Toilet paper flies, balloons pop, children laugh and kids discover a fascination for science during scientific demonstrations by “Science" Steve Rokusek. A South Dakota Public Broadcasting education specialist, Rokusek makes science fun for audiences of all ages. And he does it by using humorous demonstrations that bring to life the laws of physics, chemistry, anatomy and more.

Rokusek has been a mainstay during Sanford Lab's Neutrino Day celebrations. This year he will once again provide entertaining science demonstrations on July 8 in Lead. Rokusek said science is all around us and is evident in "how and why we can walk, how a chair supports our weight, why soap cleans our dishes, why tires lose pressure in the winter. Just take a look, experiment, explore and learn.”
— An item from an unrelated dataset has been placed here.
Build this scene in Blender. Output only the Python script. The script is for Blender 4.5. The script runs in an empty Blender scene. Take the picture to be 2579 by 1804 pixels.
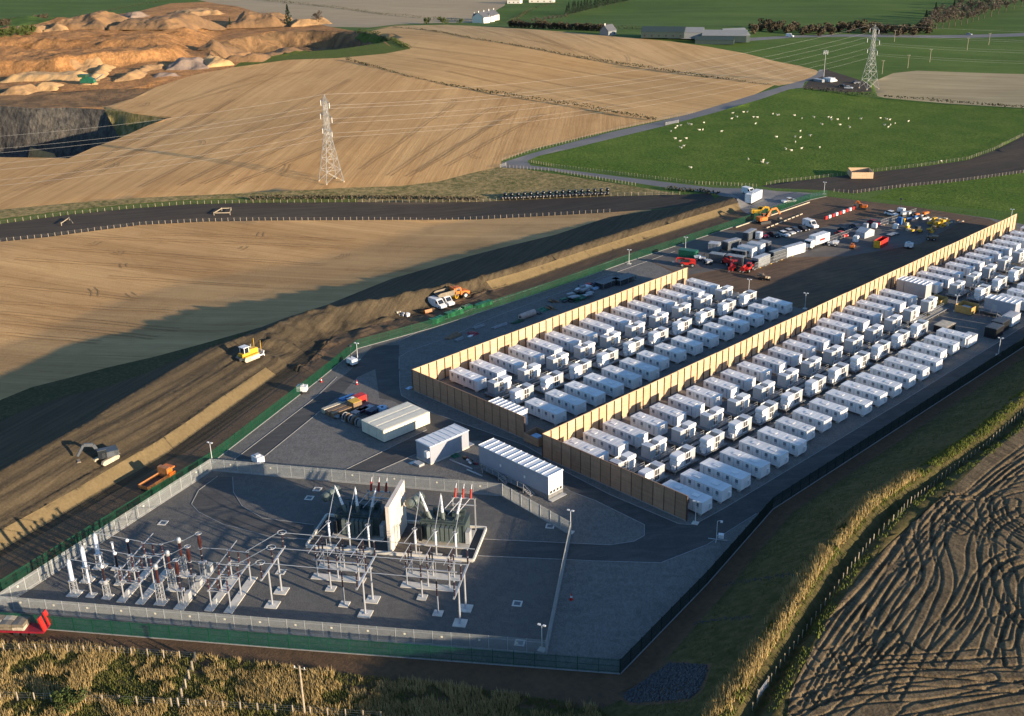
import bpy, math, random
import numpy as np
from mathutils import Vector, Matrix
from mathutils.geometry import delaunay_2d_cdt
random.seed(7); np.random.seed(7)
R = math.radians
SC = bpy.context.scene; COL = SC.collection
# ------------------------------------------------------------------ camera
F, PITCH, ROLL, YAW, CH = 2797.828, R(22.473186), R(-1.29956), R(-46.29108), 100.8804
IW, IH = 2579, 1804
FW = np.array([math.sin(YAW)*math.cos(PITCH), math.cos(YAW)*math.cos(PITCH), -math.sin(PITCH)])
RT = np.array([math.cos(YAW), -math.sin(YAW), 0.0]); UP = np.cross(RT, FW)
R2 = math.cos(ROLL)*RT+math.sin(ROLL)*UP; U2 = -math.sin(ROLL)*RT+math.cos(ROLL)*UP
cam = bpy.data.cameras.new('camera'); camo = bpy.data.objects.new('camera', cam); COL.objects.link(camo)
m = Matrix.Identity(4)
for i in range(3):
    m[i][0] = R2[i]; m[i][1] = U2[i]; m[i][2] = -FW[i]
m[2][3] = CH
camo.matrix_world = m
cam.sensor_width = 36; cam.lens = F/IW*36; cam.clip_start = 1; cam.clip_end = 20000
SC.camera = camo

def rays(px, py):
    px = np.asarray(px, float); py = np.asarray(py, float)
    return FW[None]*F + R2[None]*(px.reshape(-1, 1)-IW/2) - U2[None]*(py.reshape(-1, 1)-IH/2)
def flat(px, py, z=0.0):                       # survey mark on the photograph -> ground position at level z
    d = rays(px, py); t = (z-CH)/d[:, 2]
    return d[:, :2]*t[:, None]
def pt(x, y, z=0.0):
    p = flat([x], [y], z)[0]; return (float(p[0]), float(p[1]))
def CR(ox, oy, s):                             # marks read from an enlarged crop
    return lambda x, y: (ox+x/s, oy+y/s)
D = CR(0, 0, 2296/2579)
# ------------------------------------------------------------------ polylines
def seg_dist(P, line):
    """signed distance (left of line positive) and arc length for points P (n,2)"""
    P = np.asarray(P, float); L = np.asarray(line, float)
    best = np.full(len(P), 1e9); sg = np.zeros(len(P)); ar = np.zeros(len(P)); acc = 0
    for a, b in zip(L[:-1], L[1:]):
        d = b-a; ln = np.hypot(*d)
        t = np.clip(((P-a)@d)/ln**2, 0, 1)
        q = a+t[:, None]*d; w = P-q; ds = np.hypot(w[:, 0], w[:, 1])
        k = ds < best
        best[k] = ds[k]; sg[k] = np.sign(d[0]*(P[k, 1]-a[1])-d[1]*(P[k, 0]-a[0])); ar[k] = acc+t[k]*ln
        acc += ln
    return best*sg, ar
def inpoly(P, poly):
    P = np.asarray(P); x, y = P[:, 0], P[:, 1]; q = np.asarray(poly); r = np.zeros(len(P), bool)
    for (x1, y1), (x2, y2) in zip(q, np.roll(q, -1, 0)):
        c = (y1 > y) != (y2 > y)
        r ^= c & (x < (x2-x1)*(y-y1)/(y2-y1+1e-12)+x1)
    return r
def vnoise(P, sc, seed=0):                     # cheap smooth value noise
    q = np.asarray(P)/sc; i = np.floor(q).astype(int); f = q-i; f = f*f*(3-2*f)
    def h(a, b):
        n = (a*374761393+b*668265263+seed*974711) & 0xffffffff
        n = ((n ^ (n >> 13))*1274126177) & 0xffffffff
        return ((n ^ (n >> 16)) & 0xffff)/65535.0
    a = h(i[:, 0], i[:, 1]); b = h(i[:, 0]+1, i[:, 1]); c = h(i[:, 0], i[:, 1]+1); d = h(i[:, 0]+1, i[:, 1]+1)
    return (a*(1-f[:, 0])+b*f[:, 0])*(1-f[:, 1])+(c*(1-f[:, 0])+d*f[:, 0])*f[:, 1]
# ------------------------------------------------------------------ mesh builder
class MB:
    def __init__(s): s.v = []; s.f = []; s.m = []
    def add(s, v, f, mi=0):
        o = len(s.v); s.v += [tuple(map(float, p)) for p in v]
        s.f += [tuple(i+o for i in q) for q in f]; s.m += [mi]*len(f); return s
    def bx(s, x0, x1, y0, y1, z0, z1, mi=0):
        return s.add([(x0, y0, z0), (x1, y0, z0), (x1, y1, z0), (x0, y1, z0), (x0, y0, z1), (x1, y0, z1), (x1, y1, z1), (x0, y1, z1)],
                     [(3, 2, 1, 0), (4, 5, 6, 7), (0, 1, 5, 4), (1, 2, 6, 5), (2, 3, 7, 6), (3, 0, 4, 7)], mi)
    def obox(s, c, sz, rz=0, mi=0, tilt=0):
        a, b, h = sz[0]/2, sz[1]/2, sz[2]/2; M = Matrix.Translation(c) @ Matrix.Rotation(rz, 4, 'Z') @ Matrix.Rotation(tilt, 4, 'Y')
        v = [M @ Vector((x, y, z)) for z in (-h, h) for x, y in ((-a, -b), (a, -b), (a, b), (-a, b))]
        return s.add(v, [(3, 2, 1, 0), (4, 5, 6, 7), (0, 1, 5, 4), (1, 2, 6, 5), (2, 3, 7, 6), (3, 0, 4, 7)], mi)
    def bar(s, p, q, w=.08, h=None, mi=0):
        p = Vector(p); q = Vector(q); h = h or w; d = (q-p)
        if d.length < 1e-6: return s
        d.normalize(); u = d.cross(Vector((0, 0, 1)))
        if u.length < 1e-3: u = Vector((1, 0, 0))
        u.normalize(); t = u.cross(d); u *= w/2; t *= h/2
        v = [c+a*u+b*t for c in (p, q) for a, b in ((-1, -1), (1, -1), (1, 1), (-1, 1))]
        return s.add(v, [(3, 2, 1, 0), (4, 5, 6, 7), (0, 1, 5, 4), (1, 2, 6, 5), (2, 3, 7, 6), (3, 0, 4, 7)], mi)
    def cyl(s, p, q, r, r2=None, n=8, mi=0):
        p = Vector(p); q = Vector(q); r2 = r if r2 is None else r2; d = (q-p).normalized()
        u = d.orthogonal().normalized(); t = d.cross(u)
        v = [c+rr*(math.cos(k*2*math.pi/n)*u+math.sin(k*2*math.pi/n)*t) for c, rr in ((p, r), (q, r2)) for k in range(n)]
        f = [(k, (k+1) % n, n+(k+1) % n, n+k) for k in range(n)]+[tuple(range(n-1, -1, -1)), tuple(range(n, 2*n))]
        return s.add(v, f, mi)
    def lathe(s, p, prof, n=8, mi=0):            # prof: (r, z) up the Z axis from p
        v = []; f = []
        for r, z in prof: v += [(p[0]+r*math.cos(k*2*math.pi/n), p[1]+r*math.sin(k*2*math.pi/n), p[2]+z) for k in range(n)]
        for j in range(len(prof)-1): f += [(j*n+k, j*n+(k+1) % n, (j+1)*n+(k+1) % n, (j+1)*n+k) for k in range(n)]
        f += [tuple(range(n-1, -1, -1)), tuple(range((len(prof)-1)*n, len(prof)*n))]
        return s.add(v, f, mi)
    def ring(s, c, r, w, n=12, m=5, mi=0, ax='z'):
        v = []; f = []
        for k in range(n):
            a = k*2*math.pi/n
            for j in range(m):
                b = j*2*math.pi/m; rr = r+w*math.cos(b); h = w*math.sin(b)
                x, y, z = rr*math.cos(a), rr*math.sin(a), h
                if ax == 'x': x, y, z = z, x, y
                if ax == 'y': x, y, z = x, z, y
                v.append((c[0]+x, c[1]+y, c[2]+z))
        for k in range(n):
            for j in range(m): f.append((k*m+j, ((k+1) % n)*m+j, ((k+1) % n)*m+(j+1) % m, k*m+(j+1) % m))
        return s.add(v, f, mi)
    def prism(s, prof, a0, a1, ax='y', mi=0):    # prof in (u,w): ax 'y': (x,z) swept along y ; ax 'x': (y,z) swept along x
        n = len(prof); g = (lambda u, w, a: (u, a, w)) if ax == 'y' else ((lambda u, w, a: (a, u, w)) if ax == 'x' else (lambda u, w, a: (u, w, a)))
        v = [g(u, w, a) for a in (a0, a1) for u, w in prof]
        f = [(k, (k+1) % n, n+(k+1) % n, n+k) for k in range(n)]+[tuple(range(n-1, -1, -1)), tuple(range(n, 2*n))]
        return s.add(v, f, mi)
    def tube(s, pts, r, n=6, mi=0):
        for a, b in zip(pts[:-1], pts[1:]): s.cyl(a, b, r, r, n, mi)
        return s
    def mesh(s, name, mats, smooth=False):
        me = bpy.data.meshes.new(name); me.from_pydata(s.v, [], s.f)
        for q in (mats if isinstance(mats, (list, tuple)) else [mats]): me.materials.append(q)
        if any(s.m): me.polygons.foreach_set('material_index', s.m)
        if smooth: me.polygons.foreach_set('use_smooth', [True]*len(me.polygons))
        import bmesh
        b = bmesh.new(); b.from_mesh(me); bmesh.ops.recalc_face_normals(b, faces=b.faces); b.to_mesh(me); b.free()
        return me
    def build(s, name, mats, parent=None, smooth=False, loc=(0, 0, 0), rz=0):
        o = bpy.data.objects.new(name, s.mesh(name, mats, smooth)); COL.objects.link(o)
        o.location = loc; o.rotation_euler = (0, 0, rz)
        if parent: o.parent = parent
        return o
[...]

Learning about science shouldn’t stop when we leave the classroom. “Interest and the willingness to learn supersedes age,” Rokusek said. Events like Neutrino Day inspire people of all ages in the community to explore the world and discover things unknown.
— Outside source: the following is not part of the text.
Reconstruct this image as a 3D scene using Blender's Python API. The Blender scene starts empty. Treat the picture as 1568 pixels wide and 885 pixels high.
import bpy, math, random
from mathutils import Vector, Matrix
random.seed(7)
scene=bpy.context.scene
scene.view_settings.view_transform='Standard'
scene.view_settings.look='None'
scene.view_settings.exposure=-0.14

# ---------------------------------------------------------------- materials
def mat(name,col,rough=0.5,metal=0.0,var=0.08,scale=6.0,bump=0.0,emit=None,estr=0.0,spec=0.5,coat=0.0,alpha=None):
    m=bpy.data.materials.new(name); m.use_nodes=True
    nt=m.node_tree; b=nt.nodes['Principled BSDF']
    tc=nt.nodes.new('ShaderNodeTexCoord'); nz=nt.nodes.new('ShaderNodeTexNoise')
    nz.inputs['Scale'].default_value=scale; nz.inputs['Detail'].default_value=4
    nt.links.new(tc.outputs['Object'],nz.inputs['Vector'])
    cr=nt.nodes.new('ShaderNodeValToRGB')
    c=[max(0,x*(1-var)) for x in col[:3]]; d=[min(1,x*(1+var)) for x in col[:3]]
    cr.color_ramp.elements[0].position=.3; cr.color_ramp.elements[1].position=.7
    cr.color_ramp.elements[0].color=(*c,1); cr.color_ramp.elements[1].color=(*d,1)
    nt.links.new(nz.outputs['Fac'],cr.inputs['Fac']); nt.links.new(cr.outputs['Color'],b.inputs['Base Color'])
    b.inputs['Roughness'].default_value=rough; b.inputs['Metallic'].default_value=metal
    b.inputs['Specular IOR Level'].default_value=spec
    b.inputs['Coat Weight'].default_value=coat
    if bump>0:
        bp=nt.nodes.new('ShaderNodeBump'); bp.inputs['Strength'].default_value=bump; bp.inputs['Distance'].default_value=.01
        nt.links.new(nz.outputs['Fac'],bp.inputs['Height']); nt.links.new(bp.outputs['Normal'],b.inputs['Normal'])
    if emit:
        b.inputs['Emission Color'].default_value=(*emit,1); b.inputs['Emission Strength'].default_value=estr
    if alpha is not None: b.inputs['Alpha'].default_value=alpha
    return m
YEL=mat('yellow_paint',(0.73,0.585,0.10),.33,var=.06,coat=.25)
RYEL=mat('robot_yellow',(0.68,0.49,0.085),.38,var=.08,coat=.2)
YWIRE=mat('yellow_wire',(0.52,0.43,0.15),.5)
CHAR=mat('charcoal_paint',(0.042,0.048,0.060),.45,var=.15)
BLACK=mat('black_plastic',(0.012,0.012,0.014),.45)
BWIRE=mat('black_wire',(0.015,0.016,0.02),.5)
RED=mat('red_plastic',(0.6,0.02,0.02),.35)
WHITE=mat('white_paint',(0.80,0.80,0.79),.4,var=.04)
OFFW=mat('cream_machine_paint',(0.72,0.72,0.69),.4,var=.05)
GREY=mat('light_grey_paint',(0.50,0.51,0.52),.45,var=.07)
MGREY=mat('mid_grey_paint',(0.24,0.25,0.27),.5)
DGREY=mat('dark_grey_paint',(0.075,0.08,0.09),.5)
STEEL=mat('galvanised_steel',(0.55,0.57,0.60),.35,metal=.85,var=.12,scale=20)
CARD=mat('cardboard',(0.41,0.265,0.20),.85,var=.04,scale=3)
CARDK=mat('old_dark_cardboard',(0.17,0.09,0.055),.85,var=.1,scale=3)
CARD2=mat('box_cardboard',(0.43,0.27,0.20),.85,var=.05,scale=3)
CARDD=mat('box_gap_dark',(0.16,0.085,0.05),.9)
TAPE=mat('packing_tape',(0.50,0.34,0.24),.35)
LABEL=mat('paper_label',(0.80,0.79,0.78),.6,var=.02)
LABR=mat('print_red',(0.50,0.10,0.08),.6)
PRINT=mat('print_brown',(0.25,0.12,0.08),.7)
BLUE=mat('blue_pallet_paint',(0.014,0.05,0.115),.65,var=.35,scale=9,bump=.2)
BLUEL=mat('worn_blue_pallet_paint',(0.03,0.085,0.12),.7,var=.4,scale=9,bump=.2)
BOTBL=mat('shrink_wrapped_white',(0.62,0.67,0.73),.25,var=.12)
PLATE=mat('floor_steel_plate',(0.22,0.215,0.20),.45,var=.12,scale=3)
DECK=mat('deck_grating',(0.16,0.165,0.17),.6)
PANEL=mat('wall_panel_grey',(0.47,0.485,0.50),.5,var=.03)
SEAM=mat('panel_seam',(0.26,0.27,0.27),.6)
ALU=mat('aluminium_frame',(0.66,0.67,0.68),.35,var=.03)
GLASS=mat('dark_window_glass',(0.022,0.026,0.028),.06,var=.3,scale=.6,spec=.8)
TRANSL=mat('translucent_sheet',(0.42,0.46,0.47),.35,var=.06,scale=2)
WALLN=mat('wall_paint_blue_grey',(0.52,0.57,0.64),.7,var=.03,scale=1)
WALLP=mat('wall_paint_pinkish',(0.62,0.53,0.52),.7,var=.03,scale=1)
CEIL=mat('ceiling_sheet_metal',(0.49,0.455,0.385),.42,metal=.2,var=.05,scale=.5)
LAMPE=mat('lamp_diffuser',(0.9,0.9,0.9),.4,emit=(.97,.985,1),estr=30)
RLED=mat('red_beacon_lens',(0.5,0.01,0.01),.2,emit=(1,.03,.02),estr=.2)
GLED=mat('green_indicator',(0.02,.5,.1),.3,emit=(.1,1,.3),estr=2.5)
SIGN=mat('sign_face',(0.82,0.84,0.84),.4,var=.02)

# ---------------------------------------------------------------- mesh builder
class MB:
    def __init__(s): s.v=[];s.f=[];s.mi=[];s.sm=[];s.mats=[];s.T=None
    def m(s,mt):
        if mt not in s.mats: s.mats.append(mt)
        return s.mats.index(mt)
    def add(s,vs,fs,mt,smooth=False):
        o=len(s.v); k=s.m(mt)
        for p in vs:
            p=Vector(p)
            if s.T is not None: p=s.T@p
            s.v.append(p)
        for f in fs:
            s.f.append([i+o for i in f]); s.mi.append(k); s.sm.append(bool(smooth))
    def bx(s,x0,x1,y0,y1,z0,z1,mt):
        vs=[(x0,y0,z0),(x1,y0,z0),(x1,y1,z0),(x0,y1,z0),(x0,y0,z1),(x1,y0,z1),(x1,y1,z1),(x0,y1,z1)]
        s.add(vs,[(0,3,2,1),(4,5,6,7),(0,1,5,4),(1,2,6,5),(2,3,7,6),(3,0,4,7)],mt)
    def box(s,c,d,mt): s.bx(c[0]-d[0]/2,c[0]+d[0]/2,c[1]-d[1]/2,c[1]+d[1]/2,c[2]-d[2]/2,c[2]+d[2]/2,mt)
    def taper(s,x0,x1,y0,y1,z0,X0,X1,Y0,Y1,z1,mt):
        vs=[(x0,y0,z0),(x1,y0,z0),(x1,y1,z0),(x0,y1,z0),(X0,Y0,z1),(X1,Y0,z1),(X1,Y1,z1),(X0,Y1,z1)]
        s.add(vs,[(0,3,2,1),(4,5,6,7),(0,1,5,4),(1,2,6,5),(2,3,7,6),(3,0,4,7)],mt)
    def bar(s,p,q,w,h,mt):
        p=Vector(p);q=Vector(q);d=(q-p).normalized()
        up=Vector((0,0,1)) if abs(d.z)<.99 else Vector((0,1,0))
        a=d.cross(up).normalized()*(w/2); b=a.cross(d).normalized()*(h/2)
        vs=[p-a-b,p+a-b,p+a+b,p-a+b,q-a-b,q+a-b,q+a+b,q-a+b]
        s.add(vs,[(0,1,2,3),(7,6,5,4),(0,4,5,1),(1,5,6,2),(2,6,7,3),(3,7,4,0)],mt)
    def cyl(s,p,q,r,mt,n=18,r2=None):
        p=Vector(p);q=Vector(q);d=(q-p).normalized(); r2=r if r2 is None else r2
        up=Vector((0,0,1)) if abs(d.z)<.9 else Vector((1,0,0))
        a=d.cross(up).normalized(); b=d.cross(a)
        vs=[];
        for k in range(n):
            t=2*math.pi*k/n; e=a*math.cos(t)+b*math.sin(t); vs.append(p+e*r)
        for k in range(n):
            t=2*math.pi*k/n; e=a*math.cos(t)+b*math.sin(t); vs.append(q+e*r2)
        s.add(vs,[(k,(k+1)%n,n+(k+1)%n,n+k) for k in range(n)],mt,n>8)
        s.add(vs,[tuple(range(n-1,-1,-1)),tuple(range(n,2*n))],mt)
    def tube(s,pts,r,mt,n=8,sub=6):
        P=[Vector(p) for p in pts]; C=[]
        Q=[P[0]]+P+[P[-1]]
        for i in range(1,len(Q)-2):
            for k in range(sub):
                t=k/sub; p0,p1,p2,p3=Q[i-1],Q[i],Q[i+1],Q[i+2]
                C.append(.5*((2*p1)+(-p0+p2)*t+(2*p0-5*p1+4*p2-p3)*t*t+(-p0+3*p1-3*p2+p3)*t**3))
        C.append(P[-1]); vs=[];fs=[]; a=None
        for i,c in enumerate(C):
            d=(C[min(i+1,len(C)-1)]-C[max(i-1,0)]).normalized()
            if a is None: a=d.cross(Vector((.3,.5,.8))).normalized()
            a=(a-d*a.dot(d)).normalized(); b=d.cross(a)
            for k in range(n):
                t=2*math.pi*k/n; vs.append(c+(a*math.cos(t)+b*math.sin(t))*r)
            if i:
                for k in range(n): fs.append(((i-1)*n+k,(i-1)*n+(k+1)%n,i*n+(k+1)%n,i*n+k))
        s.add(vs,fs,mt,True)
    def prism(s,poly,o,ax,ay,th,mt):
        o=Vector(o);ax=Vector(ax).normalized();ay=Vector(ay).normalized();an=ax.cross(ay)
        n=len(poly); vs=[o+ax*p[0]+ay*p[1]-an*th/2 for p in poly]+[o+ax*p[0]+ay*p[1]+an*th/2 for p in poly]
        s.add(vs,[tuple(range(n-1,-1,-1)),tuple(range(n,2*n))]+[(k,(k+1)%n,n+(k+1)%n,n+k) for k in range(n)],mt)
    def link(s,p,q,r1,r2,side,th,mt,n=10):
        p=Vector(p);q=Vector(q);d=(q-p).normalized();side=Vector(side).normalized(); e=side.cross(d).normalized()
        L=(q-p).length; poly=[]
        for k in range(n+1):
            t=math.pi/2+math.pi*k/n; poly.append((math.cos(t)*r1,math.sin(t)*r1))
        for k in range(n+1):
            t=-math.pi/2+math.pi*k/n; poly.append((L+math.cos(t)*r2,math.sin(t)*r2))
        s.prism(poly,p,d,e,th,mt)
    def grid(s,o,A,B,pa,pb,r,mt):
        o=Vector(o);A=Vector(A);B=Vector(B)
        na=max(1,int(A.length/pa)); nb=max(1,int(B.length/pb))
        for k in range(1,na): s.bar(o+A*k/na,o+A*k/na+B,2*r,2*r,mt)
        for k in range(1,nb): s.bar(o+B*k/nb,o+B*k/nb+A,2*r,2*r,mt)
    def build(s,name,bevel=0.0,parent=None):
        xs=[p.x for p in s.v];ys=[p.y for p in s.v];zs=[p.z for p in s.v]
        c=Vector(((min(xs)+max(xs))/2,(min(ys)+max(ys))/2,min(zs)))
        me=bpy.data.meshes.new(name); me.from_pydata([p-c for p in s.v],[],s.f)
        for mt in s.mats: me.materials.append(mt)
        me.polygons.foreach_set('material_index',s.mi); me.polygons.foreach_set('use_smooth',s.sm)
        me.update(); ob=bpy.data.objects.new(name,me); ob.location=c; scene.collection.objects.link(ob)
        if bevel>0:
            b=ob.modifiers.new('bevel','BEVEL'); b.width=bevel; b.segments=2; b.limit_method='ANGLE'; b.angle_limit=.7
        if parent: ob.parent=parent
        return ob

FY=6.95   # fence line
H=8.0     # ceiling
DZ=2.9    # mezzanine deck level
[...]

Students are not the only ones to be inspired by Science Steve. Parents and educators also learn from his demonstrations and use them to teach those around them about how to discover science and keep it fun.

June Apaza, director of Education and Outreach at Sanford Lab, said, “Science Steve brings the 'Ah-ha!' moments to science learning."

And kids aren't the only ones enjoying the demonstrations. “If I am having fun, then the audience usually is too,” Rokusek said.